─── Excerpted data ───

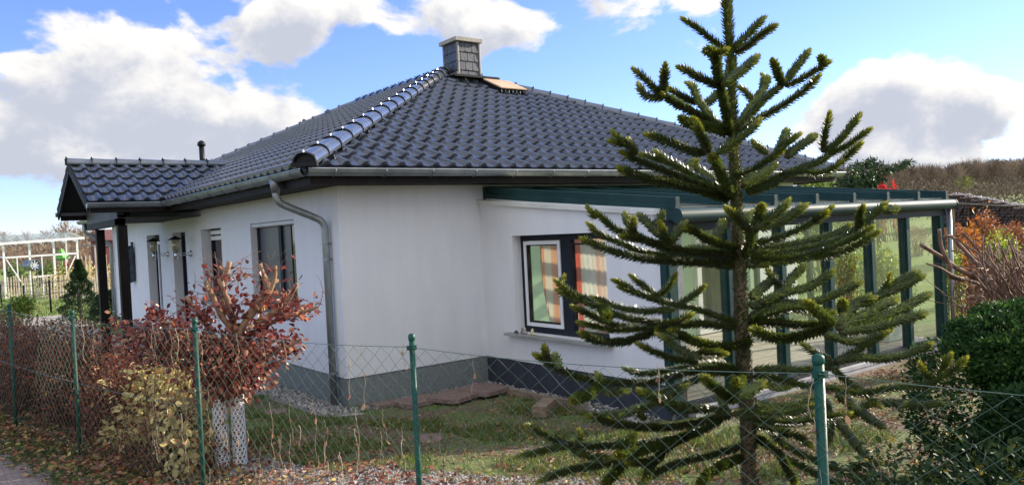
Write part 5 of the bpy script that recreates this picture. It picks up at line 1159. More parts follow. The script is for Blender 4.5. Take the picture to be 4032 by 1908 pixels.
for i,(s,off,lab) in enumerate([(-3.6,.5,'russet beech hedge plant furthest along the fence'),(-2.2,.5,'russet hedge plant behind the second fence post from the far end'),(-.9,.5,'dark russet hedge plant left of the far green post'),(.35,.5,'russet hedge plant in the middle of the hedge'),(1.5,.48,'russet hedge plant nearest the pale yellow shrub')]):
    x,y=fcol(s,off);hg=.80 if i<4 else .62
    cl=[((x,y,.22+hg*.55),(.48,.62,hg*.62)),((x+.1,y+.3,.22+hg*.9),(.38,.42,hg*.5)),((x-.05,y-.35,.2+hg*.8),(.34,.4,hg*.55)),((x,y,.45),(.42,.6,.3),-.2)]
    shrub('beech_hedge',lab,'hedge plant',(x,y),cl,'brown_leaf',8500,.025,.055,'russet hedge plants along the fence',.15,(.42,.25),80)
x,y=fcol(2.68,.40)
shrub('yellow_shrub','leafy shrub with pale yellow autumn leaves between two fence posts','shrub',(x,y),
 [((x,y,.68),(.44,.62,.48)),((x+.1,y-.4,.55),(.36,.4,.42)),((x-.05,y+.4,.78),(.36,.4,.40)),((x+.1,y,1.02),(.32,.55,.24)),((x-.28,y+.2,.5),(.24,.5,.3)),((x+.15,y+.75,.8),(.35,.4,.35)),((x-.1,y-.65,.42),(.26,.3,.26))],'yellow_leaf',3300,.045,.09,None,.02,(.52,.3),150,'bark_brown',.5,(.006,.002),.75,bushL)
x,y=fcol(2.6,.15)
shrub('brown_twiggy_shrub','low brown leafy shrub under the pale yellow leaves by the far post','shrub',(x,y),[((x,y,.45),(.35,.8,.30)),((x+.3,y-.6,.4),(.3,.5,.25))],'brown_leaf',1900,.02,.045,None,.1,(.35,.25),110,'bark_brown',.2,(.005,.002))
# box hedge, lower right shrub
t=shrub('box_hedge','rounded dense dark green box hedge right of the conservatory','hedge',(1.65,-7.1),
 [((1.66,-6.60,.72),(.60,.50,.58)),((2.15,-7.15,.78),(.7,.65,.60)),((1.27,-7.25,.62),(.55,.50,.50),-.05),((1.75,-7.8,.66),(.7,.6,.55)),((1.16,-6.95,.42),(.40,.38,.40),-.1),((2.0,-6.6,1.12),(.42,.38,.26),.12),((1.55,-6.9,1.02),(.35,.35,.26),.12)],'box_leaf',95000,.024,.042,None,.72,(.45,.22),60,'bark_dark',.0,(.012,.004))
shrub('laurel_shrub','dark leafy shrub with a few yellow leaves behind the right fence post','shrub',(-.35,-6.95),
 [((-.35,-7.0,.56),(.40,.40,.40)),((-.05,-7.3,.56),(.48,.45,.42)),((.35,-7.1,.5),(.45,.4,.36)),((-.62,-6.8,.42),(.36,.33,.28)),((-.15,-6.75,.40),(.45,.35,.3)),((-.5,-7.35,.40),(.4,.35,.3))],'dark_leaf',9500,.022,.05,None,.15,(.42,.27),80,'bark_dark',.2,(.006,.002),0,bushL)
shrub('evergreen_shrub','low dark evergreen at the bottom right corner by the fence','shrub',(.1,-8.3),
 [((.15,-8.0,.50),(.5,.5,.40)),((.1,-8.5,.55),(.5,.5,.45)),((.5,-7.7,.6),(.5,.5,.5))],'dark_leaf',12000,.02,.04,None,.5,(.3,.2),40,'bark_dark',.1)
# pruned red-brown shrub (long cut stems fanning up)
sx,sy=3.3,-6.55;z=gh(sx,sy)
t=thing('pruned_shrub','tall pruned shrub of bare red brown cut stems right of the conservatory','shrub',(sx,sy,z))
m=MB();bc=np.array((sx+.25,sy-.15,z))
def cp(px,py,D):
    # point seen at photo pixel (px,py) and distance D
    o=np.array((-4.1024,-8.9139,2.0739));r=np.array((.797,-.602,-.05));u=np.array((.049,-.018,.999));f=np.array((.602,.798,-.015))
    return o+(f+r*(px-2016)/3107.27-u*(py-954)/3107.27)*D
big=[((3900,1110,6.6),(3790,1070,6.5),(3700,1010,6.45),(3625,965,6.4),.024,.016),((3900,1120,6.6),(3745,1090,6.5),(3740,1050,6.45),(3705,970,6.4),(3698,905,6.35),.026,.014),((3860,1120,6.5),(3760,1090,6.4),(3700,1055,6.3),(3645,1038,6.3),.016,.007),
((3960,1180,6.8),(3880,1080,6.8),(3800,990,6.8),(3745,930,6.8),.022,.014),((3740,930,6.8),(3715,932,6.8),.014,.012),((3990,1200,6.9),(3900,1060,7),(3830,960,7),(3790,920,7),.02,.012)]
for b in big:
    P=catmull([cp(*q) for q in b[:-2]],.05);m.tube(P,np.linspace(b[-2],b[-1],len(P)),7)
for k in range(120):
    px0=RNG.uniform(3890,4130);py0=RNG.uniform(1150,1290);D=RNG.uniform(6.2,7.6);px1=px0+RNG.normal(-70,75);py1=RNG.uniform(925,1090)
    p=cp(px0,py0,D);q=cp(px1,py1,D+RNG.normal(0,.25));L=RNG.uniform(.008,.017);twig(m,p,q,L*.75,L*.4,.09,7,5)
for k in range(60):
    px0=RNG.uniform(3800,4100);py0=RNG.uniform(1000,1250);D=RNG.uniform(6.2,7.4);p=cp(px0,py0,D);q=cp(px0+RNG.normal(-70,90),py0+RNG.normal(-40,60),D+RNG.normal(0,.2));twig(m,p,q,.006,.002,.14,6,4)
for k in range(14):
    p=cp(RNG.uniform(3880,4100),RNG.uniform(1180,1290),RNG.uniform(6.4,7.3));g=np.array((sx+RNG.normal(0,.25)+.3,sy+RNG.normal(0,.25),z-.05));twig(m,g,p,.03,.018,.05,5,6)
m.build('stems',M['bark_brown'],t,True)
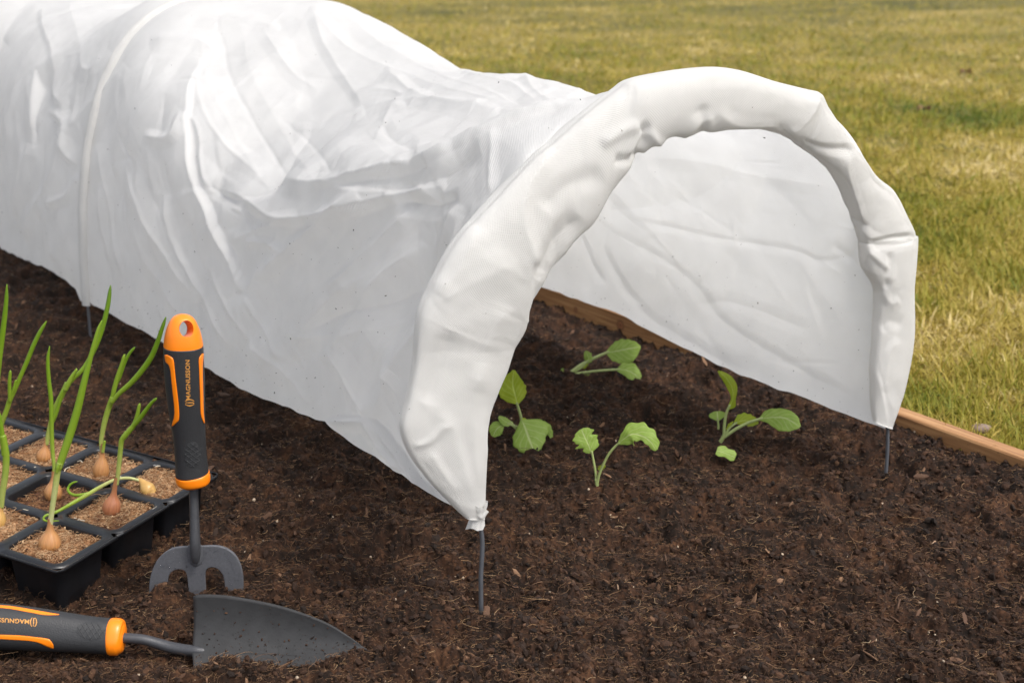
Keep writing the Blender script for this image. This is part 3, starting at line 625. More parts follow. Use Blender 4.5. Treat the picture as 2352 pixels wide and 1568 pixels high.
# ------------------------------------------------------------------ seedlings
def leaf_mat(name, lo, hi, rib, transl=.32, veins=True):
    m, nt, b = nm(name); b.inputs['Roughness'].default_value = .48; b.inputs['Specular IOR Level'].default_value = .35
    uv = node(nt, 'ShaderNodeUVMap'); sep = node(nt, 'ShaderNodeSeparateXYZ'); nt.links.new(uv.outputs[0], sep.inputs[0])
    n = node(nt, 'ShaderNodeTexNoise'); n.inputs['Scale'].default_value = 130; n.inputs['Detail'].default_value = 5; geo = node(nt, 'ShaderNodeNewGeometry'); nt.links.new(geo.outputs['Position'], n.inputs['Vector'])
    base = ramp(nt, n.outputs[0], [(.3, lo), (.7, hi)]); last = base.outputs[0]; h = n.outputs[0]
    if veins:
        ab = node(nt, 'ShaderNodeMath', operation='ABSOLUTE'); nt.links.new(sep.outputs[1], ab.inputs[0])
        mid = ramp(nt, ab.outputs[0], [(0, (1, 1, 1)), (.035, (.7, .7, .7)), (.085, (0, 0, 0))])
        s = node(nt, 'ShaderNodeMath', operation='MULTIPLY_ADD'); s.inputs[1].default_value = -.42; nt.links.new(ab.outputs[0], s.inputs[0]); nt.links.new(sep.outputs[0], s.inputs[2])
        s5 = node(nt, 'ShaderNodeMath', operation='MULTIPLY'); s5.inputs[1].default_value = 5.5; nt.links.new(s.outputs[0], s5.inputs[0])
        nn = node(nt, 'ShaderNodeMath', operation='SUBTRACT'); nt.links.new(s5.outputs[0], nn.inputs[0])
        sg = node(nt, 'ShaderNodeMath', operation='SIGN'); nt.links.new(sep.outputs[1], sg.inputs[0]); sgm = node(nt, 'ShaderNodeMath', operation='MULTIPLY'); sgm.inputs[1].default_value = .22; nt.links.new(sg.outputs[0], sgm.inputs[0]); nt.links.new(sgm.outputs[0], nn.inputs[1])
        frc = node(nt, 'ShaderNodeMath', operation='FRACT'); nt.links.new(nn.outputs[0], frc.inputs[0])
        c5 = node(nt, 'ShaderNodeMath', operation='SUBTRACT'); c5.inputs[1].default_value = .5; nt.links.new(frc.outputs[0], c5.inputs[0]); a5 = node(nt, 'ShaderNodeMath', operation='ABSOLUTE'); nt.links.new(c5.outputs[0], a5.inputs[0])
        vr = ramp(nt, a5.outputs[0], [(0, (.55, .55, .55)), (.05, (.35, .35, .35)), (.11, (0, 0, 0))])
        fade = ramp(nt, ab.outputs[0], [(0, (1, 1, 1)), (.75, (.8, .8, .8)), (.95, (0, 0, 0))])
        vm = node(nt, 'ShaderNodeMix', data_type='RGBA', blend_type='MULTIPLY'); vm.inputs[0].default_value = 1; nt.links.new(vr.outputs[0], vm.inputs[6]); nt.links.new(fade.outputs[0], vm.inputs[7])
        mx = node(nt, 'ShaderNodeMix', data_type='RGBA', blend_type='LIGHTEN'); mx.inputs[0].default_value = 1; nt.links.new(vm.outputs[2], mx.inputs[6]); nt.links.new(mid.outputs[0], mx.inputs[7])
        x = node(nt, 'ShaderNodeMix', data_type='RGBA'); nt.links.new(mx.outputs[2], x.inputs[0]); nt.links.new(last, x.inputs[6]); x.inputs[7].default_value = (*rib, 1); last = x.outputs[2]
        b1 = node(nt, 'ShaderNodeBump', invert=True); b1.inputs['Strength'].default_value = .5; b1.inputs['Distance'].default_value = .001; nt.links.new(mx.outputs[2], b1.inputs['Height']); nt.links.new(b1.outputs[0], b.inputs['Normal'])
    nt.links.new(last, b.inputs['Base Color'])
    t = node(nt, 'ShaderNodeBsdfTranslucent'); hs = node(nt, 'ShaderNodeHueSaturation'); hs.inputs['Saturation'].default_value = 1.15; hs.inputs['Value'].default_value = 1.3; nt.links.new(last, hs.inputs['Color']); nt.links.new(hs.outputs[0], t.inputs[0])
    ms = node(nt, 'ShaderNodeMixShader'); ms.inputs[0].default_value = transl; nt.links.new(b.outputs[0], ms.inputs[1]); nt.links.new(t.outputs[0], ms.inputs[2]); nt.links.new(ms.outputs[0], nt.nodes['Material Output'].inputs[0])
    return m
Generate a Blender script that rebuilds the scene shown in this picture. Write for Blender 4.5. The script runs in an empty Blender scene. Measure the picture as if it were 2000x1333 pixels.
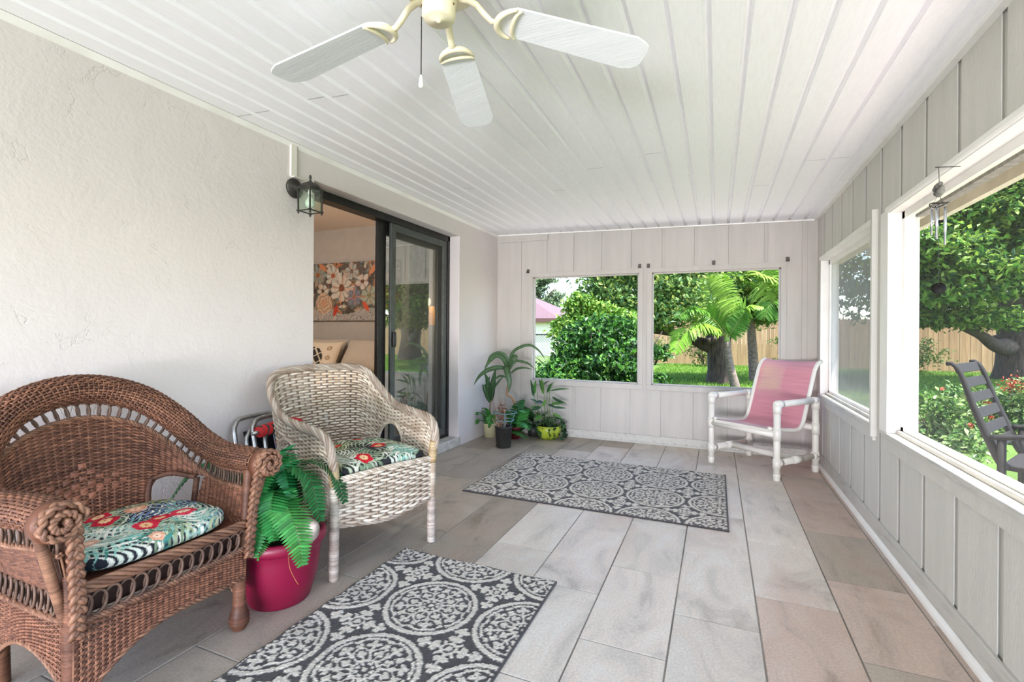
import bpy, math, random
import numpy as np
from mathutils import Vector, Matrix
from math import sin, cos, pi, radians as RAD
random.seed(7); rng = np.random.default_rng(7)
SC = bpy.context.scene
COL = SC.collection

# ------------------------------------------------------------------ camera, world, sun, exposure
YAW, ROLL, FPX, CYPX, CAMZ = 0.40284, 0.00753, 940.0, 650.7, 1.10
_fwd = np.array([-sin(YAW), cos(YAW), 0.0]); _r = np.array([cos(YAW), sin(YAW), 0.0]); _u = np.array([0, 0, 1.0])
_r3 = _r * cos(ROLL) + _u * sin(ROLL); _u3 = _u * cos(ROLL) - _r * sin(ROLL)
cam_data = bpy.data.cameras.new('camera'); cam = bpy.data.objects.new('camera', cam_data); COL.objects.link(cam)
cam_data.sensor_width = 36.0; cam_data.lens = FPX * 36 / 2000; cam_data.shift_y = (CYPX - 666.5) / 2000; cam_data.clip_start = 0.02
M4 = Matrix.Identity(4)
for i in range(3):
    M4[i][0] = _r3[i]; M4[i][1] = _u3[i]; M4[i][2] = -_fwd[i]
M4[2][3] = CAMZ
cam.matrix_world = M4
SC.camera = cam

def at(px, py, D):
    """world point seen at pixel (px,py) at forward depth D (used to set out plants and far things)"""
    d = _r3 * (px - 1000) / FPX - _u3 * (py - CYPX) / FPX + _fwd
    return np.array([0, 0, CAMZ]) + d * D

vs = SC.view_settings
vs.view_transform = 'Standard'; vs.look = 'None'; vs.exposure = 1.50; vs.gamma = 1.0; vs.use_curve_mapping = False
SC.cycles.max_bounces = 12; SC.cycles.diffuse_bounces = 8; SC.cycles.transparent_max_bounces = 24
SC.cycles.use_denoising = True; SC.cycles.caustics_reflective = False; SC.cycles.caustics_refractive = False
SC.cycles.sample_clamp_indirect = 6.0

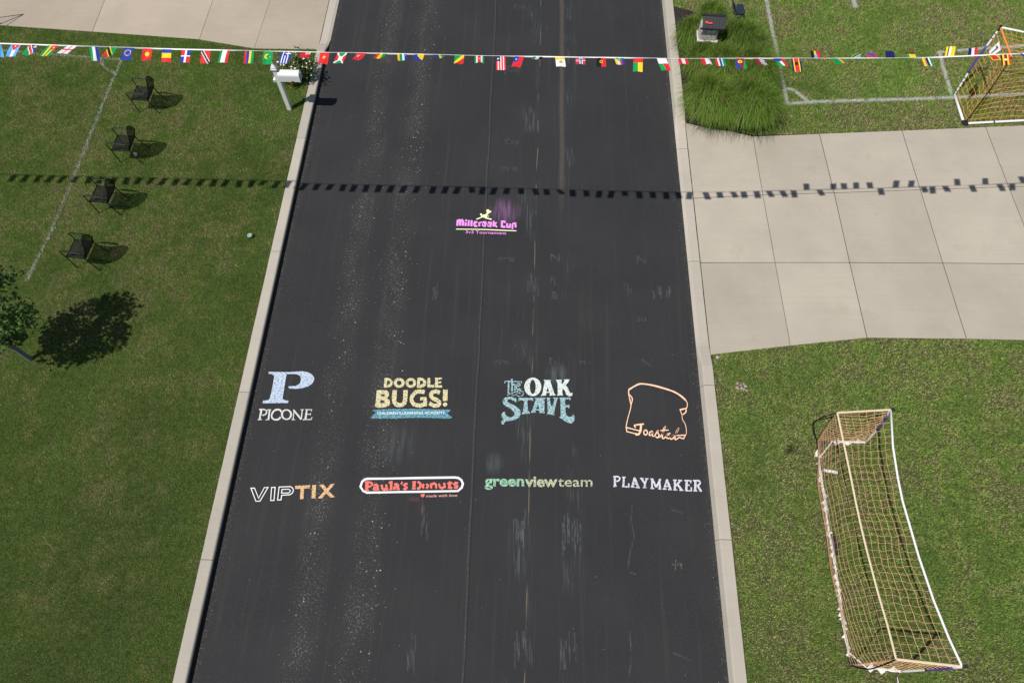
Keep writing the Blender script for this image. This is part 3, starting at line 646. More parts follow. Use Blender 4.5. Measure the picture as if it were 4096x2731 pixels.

───

§ **Aim of the exercise**
Report all lines of the data above that include the string "follow".

§ **Output for this exercise**
Write part 5 of the bpy script that recreates this picture. It picks up at line 1159. More parts follow. The script is for Blender 4.5. Take the picture to be 4032 by 1908 pixels.
Keep writing the Blender script for this image. This is part 3, starting at line 625. More parts follow. Use Blender 4.5. Treat the picture as 2352 pixels wide and 1568 pixels high.
Keep writing the Blender script for this image. This is part 3, starting at line 646. More parts follow. Use Blender 4.5. Measure the picture as if it were 4096x2731 pixels.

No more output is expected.